Photo Retouching

Clone & Healing Tools

Photoshop tool offer amazing ways to manipulate a photo. When you look in a photo you can see minor mistakes or flaws in the image such as red eyes. Photoshop offers a wide rang of tools you can use to adjust or correct those flaws, from removing wrinkles to erasing entire objects from an image. You can also apply effects that give your image texture or pattern and change the color.

All cloning tools use a sample area of an image to brush over the target area.

Clone Stamp Tool

You can use the clone stamp tool quickly and easily to remove unwanted elements such as water marks, dust, and even people

  1. Click the clone stamp tool
  2. Click a source area while pressing and holding the Alt key
  3. Apply the brush to the area you want to correct(the source point moves in alignment with the brush)

Healing Brush Tool

The key difference with the healing Brush tool is that it matches the texture, lighting and shading of the sample pixels to the target pixels, this creates a smoother and more seamless repair of unwanted pixels

  1. Click the healing brush tool
  2. Click a source area while pressing and holding the Alt key
  3. Apply the brush to the area you want to correct(the source point moves in alignment with the brush)

Retouching your images with Clone/Healing

1. These are the two images that are in the retouch.psd file that you downloaded from this week's source files(iat100_week4_files.rar)


2. In this tutorial we will use a few tools in Photoshop to make this old man, look younger. The top layer is the retouched image and the bottom is the original one. You can look at the bottom image by turning the visibility of the top layer off. You can do this by clicking the little eye icon in the layer.


3. All the work we will do in this tutorial involves the Cloning Tool, the Healing Tool and layers. So what you want to try to do is duplicate the "Original" layer, and try to achieve the same effects that exist in the "Retouched" layers. So first turn off the visibility of the "Retouched" layer by clicking the eye icon on the left side of the layer. Then right click on the "Original" layer and choose Duplicate Layer. After this it will ask you to name to layer, so name it, then click ok. Now you can work in this layer and try to retouch it.


4. The concept behind retouching images using the healing and clone tools is actually very straight forward.

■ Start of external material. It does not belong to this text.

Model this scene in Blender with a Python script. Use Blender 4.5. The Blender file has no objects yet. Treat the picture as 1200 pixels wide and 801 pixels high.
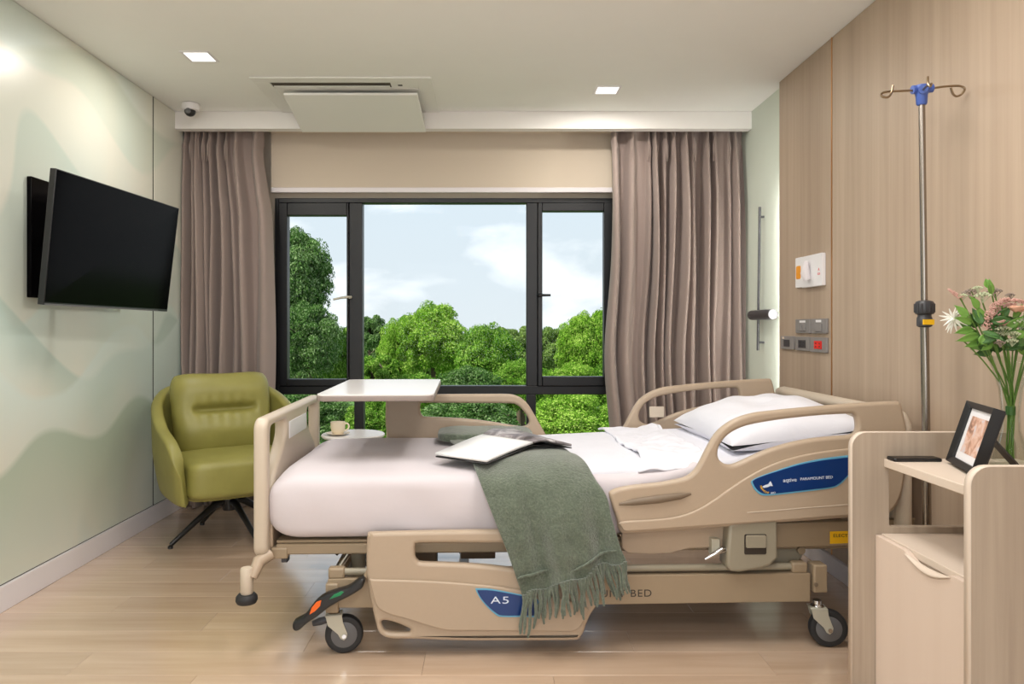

The way the cloning tool works is, you hold the ALT Key (or OPTION on MAC) and click on whatever you want to clone in order to define the source point. This point where you click is what the clone tool will clone as you paint with it. The source point will move along with your brush as you paint and literally clone whatever the source point is going over.


5. The Healing Tool works very much the same way. In order to set the source point you hold the ALT Key (or OPTION on MAC) and click on whatever are you want to sample. Like the Cloning Tool, you use the Healing Brush tool to paint with sampled pixels from an image or pattern. However, the Healing Brush tool also matches the texture, lighting, transparency, and shading of the sampled pixels to the source pixels. As a result, the repaired pixels blend seamlessly into the rest of the image.
  


6. Now all you have to do is select areas of skin that are healthy, unblemished and clean looking as source points for these tools and then paint them over the old or blemished looking skin. The important thing to remember is to constantly keep choosing slightly random new source points to avoid creating patterns.